Disk scheduling algorithms determine the order in which I/O requests from different processes are served by the disk. The primary goal of these algorithms is to minimize seek time—the time the disk head takes to move to the right track—while maximizing throughput and ensuring fairness.
Without scheduling, disk requests would be handled randomly, causing the read/write head to jump inefficiently across the disk. The right algorithm can dramatically reduce average seek time and improve system performance.
Key Terminology
- Seek Time: Time for the disk head to move to the required track.
- Rotational Latency: Time for the disk to rotate to the required sector.
- Transfer Time: Time to actually transfer data once positioned.
- Disk Queue: List of pending I/O requests waiting to be served.
Types of Disk Scheduling Algorithms
| Algorithm | Full Name | How It Works | Seek Pattern | Best For |
|---|---|---|---|---|
| FCFS | First Come First Served | Requests served in arrival order | Random/Wild | Light load, fairness |
| SSTF | Shortest Seek Time First | Serves nearest request first | Local optimization | Low seek time needed |
| SCAN | Elevator Algorithm | Head moves in one direction, serves all requests, then reverses | Sweeping | General purpose |
| C-SCAN | Circular SCAN | Like SCAN but returns to start without serving on way back | One-directional | Uniform wait times |
| LOOK | LOOK Algorithm | Like SCAN but only goes as far as last request | Optimized sweep | Better than SCAN |
| C-LOOK | Circular LOOK | Like C-SCAN but jumps to first request, not disk start | Circular optimal | Best overall balance |
Algorithm Performance Comparison
| Algorithm | Average Seek Time | Fairness | Starvation Risk | Complexity |
|---|---|---|---|---|
| FCFS | High | High | None | Very simple |
| SSTF | Low | Low | Yes (for far requests) | Simple |
| SCAN | Medium | Medium | Low | Moderate |
| C-SCAN | Medium | High | Very low | Moderate |
| LOOK | Low-Medium | Medium | Low | Moderate |
| C-LOOK | Low | High | Very low | Moderate |
Detailed Algorithm Walkthrough
FCFS (First Come First Served): The simplest approach.
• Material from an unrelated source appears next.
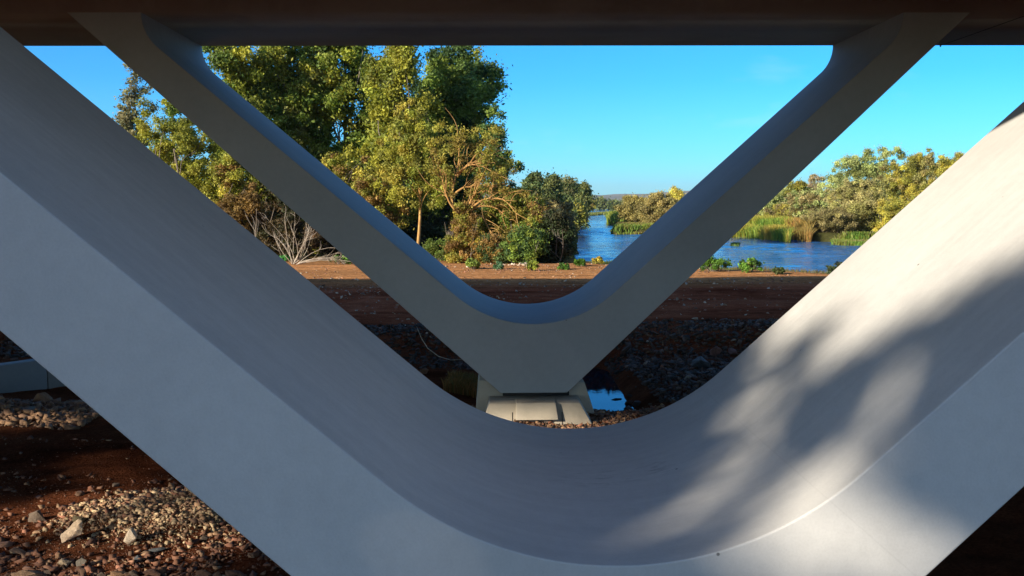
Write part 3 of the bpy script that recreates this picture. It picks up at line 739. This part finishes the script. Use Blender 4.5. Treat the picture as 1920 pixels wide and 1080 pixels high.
def px2m(n, Yd): return n/FPX*Yd

# --- tall poplars and gums behind the bank, left to right
def big(name, px, Yd, halfw, topy, label, cols, seed, n=60, leaf=0.15, per=300, low=0.25, group='tall trees behind the left bank', clump=0.95, prof=None, bark=None, twigs=0):
    b = gbase(px, 480, Yd); H = at_y(px, topy, Yd).z - b[2]; hw = px2m(halfw, Yd)
    r = np.random.default_rng(seed)
    lobes = []
    prof = prof or [(0.30, 0.8), (0.5, 1.0), (0.7, 0.95), (0.88, 0.6)]
    for (f, wd) in prof:
        k = 4 if wd > 0.7 else 2
        for q in range(k):
            a = r.uniform(0, 6.28); rr = hw*wd*r.uniform(.3, .95)
            lobes.append((math.cos(a)*rr, math.sin(a)*rr*0.8, H*(f+r.uniform(-.06, .06)), hw*wd*r.uniform(.40, .62), hw*wd*.5, H*r.uniform(.09, .16), int(n*wd/10)+4))
    return plant(name, label, 'tree', group, b, lobes, cols, leaf, per, clump, max(0.16, H*0.016), bark, seed, 26, twigs=twigs)
GUM = [(.150, .150, .080), (.120, .115, .055), (.190, .170, .090)]
big('gum_tree', 262, 92, 34, 118, 'thin sparse pale tree against the sky at far left, between the arms of the piers', GUM, 1, 34, 0.12, 130, clump=0.62, prof=[(0.45, .9), (0.6, 1.1), (0.75, .8), (.9, .5)])
big('gum_tree', 335, 86, 46, 185, 'small green leafy tree just right of the thin pale tree', [(.09, .13, .025), (.12, .15, .03)], 2, 50, 0.12, 200, clump=.7)
big('poplar_tree', 462, 84, 66, 60, 'light green tall tree at the left end of the row against the sky', G2+G2+G1, 3, 95, 0.14, 260, prof=[(.25, .7), (.4, 1.0), (.55, 1.05), (.7, 1.0), (.85, .75)])
big('poplar_tree', 560, 88, 70, 30, 'tall green tree second in the row, rising under the bridge deck', G1+G2+[(.19, .19, .05)], 4, 110, 0.15, 280, prof=[(.2, .8), (.35, 1.), (.5, 1.1), (.65, 1.0), (.8, .9), (.92, .6)])
big('poplar_tree', 655, 90, 66, 10, 'tallest tree of the row, dark green with yellow tips', G1+G2+G1[:1], 5, 110, 0.15, 280, prof=[(.2, .8), (.35, 1.), (.5, 1.1), (.65, 1.0), (.8, .9), (.92, .6)])
big('poplar_tree', 745, 82, 60, 30, 'bright yellow green tall tree in the middle of the row', G2, 6, 85, 0.14, 260, prof=[(.25, .8), (.4, 1.0), (.55, 1.0), (.7, .8), (.82, .8)])
big('poplar_tree', 846, 90, 74, 74, 'dark rounded tree at the right end of the row, outlined on the blue sky', G3+G1+G1, 7, 130, 0.15, 300, prof=[(.2, .9), (.35, 1.), (.5, 1.05), (.65, 1.05), (.8, .95), (.9, .65)])
big('poplar_tree', 882, 96, 26, 84, 'slender yellow topped tree peeping out behind the dark rounded tree', G2, 8, 40, 0.14, 200, prof=[(.5, .8), (.7, 1.), (.85, .7)])
big('gum_tree', 930, 78, 34, 215, 'lacy dark tree leaning out over the shrubs, right of the tall row', G3+G1, 9, 34, 0.11, 150, clump=.55, prof=[(.4, .9), (.6, 1.1), (.78, .9), (.92, .6)])

# --- middle row: willows and shrubs in front of the tall trees
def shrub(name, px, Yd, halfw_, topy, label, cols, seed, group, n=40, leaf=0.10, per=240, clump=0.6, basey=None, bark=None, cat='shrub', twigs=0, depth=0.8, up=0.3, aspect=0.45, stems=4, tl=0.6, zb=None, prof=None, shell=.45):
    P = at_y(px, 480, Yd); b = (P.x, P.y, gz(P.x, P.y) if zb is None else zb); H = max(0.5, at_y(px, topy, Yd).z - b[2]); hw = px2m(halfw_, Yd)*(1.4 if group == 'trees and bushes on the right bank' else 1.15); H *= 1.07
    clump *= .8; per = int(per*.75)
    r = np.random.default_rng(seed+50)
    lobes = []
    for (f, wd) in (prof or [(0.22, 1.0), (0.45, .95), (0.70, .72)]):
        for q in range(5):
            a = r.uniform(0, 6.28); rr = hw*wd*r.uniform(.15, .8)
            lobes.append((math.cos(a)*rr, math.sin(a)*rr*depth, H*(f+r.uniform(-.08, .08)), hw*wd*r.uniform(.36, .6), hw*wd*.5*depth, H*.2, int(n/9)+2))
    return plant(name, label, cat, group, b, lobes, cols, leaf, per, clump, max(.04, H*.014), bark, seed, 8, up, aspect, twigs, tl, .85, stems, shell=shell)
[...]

Each request is served in the order it arrives. Easy to implement and completely fair, but highly inefficient when requests are spread across the disk. Head movement is unpredictable and often excessive.
SSTF (Shortest Seek Time First): Always picks the request closest to the current head position. Reduces seek time significantly but can starve requests far from the head if nearby requests keep arriving.
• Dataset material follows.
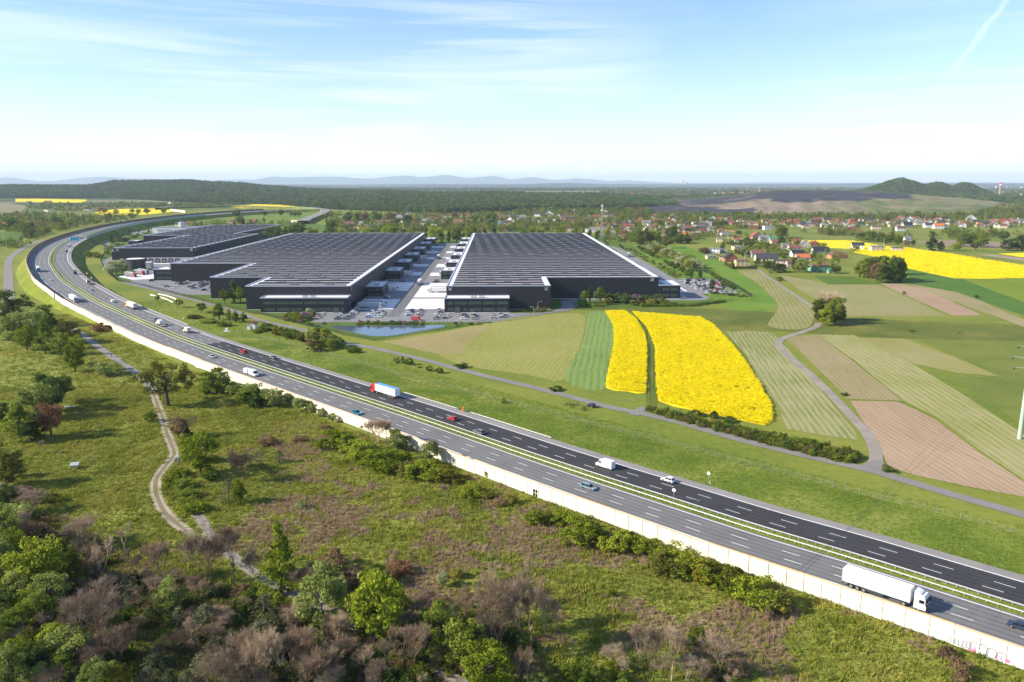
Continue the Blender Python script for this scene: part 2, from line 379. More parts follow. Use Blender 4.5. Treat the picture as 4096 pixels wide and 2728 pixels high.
# geometry-node scatter of unlinked prototype meshes
def scatter(name, pts, protos, scale, rotz, idx=None, mats=None, kind='stuff', label=None, cat=None, tilt=None):
    me = bpy.data.meshes.new(name); me.from_pydata([tuple(p) for p in pts.tolist()], [], []); n = len(pts)
    for an, ty, arr in (('sc', 'FLOAT', scale), ('rz', 'FLOAT', rotz), ('ix', 'INT', idx if idx is not None else rng.integers(0, len(protos), n))):
        a = me.attributes.new(an, ty, 'POINT'); a.data.foreach_set('value', np.asarray(arr, dtype=np.float32 if ty == 'FLOAT' else np.int32))
    o = link(name, me, kind=kind, label=label, cat=cat)
    c = bpy.data.collections.new(name+'_pieces')
    for i, p in enumerate(protos):
        po = bpy.data.objects.new(f'{name}_piece_{i:02d}', p); c.objects.link(po)
    ng = bpy.data.node_groups.new(name+'_nodes', 'GeometryNodeTree')
    ng.interface.new_socket('Geometry', in_out='INPUT', socket_type='NodeSocketGeometry'); ng.interface.new_socket('Geometry', in_out='OUTPUT', socket_type='NodeSocketGeometry')
    N = ng.nodes; L = ng.links; gi = N.new('NodeGroupInput'); go = N.new('NodeGroupOutput')
    ci = N.new('GeometryNodeCollectionInfo'); ci.inputs['Collection'].default_value = c; ci.inputs['Separate Children'].default_value = True; ci.inputs['Reset Children'].default_value = True
    ip = N.new('GeometryNodeInstanceOnPoints'); ip.inputs['Pick Instance'].default_value = True
    def attr(nm, ty):
        a = N.new('GeometryNodeInputNamedAttribute'); a.data_type = ty; a.inputs[0].default_value = nm
        return next(x for x in a.outputs if x.enabled and x.name == 'Attribute')
    cx = N.new('ShaderNodeCombineXYZ'); L.new(attr('rz', 'FLOAT'), cx.inputs[2])
    mp = N.new('GeometryNodeMeshToPoints'); L.new(gi.outputs[0], mp.inputs[0])
    L.new(mp.outputs[0], ip.inputs['Points']); L.new(ci.outputs[0], ip.inputs['Instance']); L.new(attr('ix', 'INT'), ip.inputs['Instance Index'])
    L.new(cx.outputs[0], ip.inputs['Rotation']); L.new(attr('sc', 'FLOAT'), ip.inputs['Scale']); L.new(ip.outputs[0], go.inputs[0])
    mod = o.modifiers.new('scatter', 'NODES'); mod.node_group = ng
    return o
# ------------------------------------------------------------ plant prototypes (unit height)
def leaf_quads(C, Nn, size):
    n = len(C); r = rng.normal(size=(n, 3)); a = np.cross(Nn, r); a /= np.linalg.norm(a, axis=1)[:, None]+1e-9; b = np.cross(Nn, a)
    s = size*rng.uniform(.6, 1.3, n)[:, None]; a = a*s; b = b*s*rng.uniform(.5, .9, n)[:, None]
    V = np.stack([C-a, C-b*.8, C+a, C+b], 1).reshape(-1, 3); Fc = np.arange(4*n).reshape(n, 4); return V, Fc
def crown_pts(shape, nclu, nleaf, rc):
    cz, rx, rz = {'round': (.60, .36, .34), 'tall': (.55, .22, .42), 'column': (.52, .085, .46), 'bush': (.42, .46, .46), 'oak': (.66, .50, .30), 'cone': (.5, .30, .46), 'multi': (.55, .34, .42), 'mound': (.30, .50, .50)}[shape]
    D = rng.normal(size=(nclu, 3)); D /= np.linalg.norm(D, axis=1)[:, None]; rad = rng.uniform(.45, 1., nclu)**.5
    lump = 1+.22*np.sin(D[:, 0]*3.1+D[:, 1]*4.3+rng.uniform(0, 6))
    C = D*rad[:, None]*lump[:, None]*np.array([rx, rx, rz]); C[:, 2] += cz
    if shape in ('bush', 'mound'): C[:, 2] = np.abs(C[:, 2])*.95+.03
    if shape == 'cone':
        k = np.clip(1.35*(1-C[:, 2]), .12, 1.2); C[:, 0] *= k; C[:, 1] *= k
    if shape in ('tall',):
        k = np.clip(1.25-.75*(C[:, 2]), .3, 1.2); C[:, 0] *= k; C[:, 1] *= k
    ci = rng.integers(0, nclu, nleaf); d = rng.normal(size=(nleaf, 3)); d /= np.linalg.norm(d, axis=1)[:, None]; d[:, 2] = d[:, 2]*.8+.1
    rr = rc*rng.uniform(.7, 1.3, nclu)[ci]*rng.uniform(.35, 1.05, nleaf)**.6
    P_ = C[ci]+d*rr[:, None]; P_[:, 2] = np.clip(P_[:, 2], .01, 1.05)
    Nn = d+rng.normal(size=(nleaf, 3))*.45; Nn /= np.linalg.norm(Nn, axis=1)[:, None]
    return P_, Nn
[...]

SCAN (Elevator Algorithm): The head moves in one direction, serves all requests in its path, reaches the end of the disk, then reverses. Like an elevator in a building. Efficient and prevents starvation.
C-SCAN (Circular SCAN): Like SCAN, but when the head reaches the end, it jumps back to the beginning without serving requests on the return trip. This provides more uniform wait times across all requests.
LOOK and C-LOOK: Optimized versions of SCAN and C-SCAN. Instead of going all the way to the disk edge, the head only travels to the farthest pending request before turning or jumping back. Less unnecessary movement.
Which Algorithm Is Used in Real Systems?
Modern operating systems typically use variations of LOOK and C-LOOK. Linux uses the CFQ (Completely Fair Queuing) scheduler for HDDs and the deadline scheduler for SSDs. For SSDs, traditional disk scheduling is largely irrelevant because SSDs have no physical read head, making seek time essentially zero.
- HDDs: LOOK or C-LOOK variants are most common in practice.
- SSDs and NVMe: Scheduling is minimal; NOOP or simple FIFO is used since physical positioning does not apply.
- Databases: May implement their own I/O scheduling optimized for their specific access patterns.
Understanding disk scheduling algorithms is fundamental to operating systems coursework and helps explain why disk-intensive workloads behave differently on HDDs versus SSDs.